Mothers’ Emotional Expression and Discipline and Preschoolers’ Emotional Regulation Strategies: Gender Differences
2018
The early development of children’s emotional regulation benefits children with regard to their interpersonal relationships, academics, and mental health. Individual children may use different strategies to regulate their emotions. Because mothers are often children’s main caretakers, maternal emotional expression and discipline may be related to their children’s emotional regulation strategies (ERSs) and may reveal gender differences. Hence, we used questionnaires to survey 498 mothers of 3–5-year-old children in China to examine gender differences in the relationship between maternal emotional expression and discipline and boys’ and girls’ ERSs.

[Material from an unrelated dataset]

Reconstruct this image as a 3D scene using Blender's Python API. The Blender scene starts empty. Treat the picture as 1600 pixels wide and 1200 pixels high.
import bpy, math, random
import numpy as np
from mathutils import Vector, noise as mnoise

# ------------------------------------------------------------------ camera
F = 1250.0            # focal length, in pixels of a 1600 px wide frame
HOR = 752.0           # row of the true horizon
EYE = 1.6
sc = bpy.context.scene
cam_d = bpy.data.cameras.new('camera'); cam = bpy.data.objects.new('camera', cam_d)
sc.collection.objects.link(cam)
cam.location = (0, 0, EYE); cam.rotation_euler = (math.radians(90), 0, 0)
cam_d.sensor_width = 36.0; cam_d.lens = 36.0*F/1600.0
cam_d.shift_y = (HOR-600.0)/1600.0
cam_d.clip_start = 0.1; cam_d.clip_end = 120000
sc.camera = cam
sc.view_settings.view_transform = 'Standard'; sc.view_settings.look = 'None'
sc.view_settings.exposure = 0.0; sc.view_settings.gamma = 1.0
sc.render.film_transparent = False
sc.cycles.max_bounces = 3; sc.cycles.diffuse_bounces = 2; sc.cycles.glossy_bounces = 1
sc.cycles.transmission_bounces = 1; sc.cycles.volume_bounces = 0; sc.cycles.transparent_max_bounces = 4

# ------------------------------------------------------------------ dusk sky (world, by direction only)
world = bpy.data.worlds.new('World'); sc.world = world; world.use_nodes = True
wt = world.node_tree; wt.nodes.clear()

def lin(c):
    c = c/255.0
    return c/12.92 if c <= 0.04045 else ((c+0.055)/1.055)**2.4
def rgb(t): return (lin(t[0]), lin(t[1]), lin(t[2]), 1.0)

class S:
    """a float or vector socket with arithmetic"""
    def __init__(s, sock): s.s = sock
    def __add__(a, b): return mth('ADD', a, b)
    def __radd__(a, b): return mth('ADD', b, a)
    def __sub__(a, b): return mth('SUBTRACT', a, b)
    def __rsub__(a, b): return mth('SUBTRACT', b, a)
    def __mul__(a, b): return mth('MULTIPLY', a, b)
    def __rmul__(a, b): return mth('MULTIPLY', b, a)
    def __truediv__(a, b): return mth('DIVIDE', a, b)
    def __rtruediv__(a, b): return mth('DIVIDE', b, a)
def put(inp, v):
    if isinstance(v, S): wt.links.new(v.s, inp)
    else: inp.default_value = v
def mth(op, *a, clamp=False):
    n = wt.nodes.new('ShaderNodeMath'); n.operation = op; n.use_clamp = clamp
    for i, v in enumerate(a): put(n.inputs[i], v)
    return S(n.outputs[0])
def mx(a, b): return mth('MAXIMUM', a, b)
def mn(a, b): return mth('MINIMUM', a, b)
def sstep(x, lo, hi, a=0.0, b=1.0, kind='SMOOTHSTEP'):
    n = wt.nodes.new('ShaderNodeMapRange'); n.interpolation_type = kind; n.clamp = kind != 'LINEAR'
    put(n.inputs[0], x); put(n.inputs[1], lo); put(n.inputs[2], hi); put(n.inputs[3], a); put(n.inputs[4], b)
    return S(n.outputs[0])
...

The study results are as follows: (1) Maternal negative emotions were correlated with girls’ use of passive behaviors and venting, and maternal positive emotions were related to both girls’ and boys’ use of cognitive reconstruction and problem solving and to girls’ use of alternative activity. (2) The relationships between maternal nonviolent discipline and children’s use of problem solving and between maternal physical assault and children’s use of problem solving, self-consolation and venting existed only for girls. Additionally, maternal psychological aggression was correlated with both girls’ and boys’ use of venting. These findings suggest that the intervention for and prevention of children’s ERSs may be somewhat different for boys and girls in China.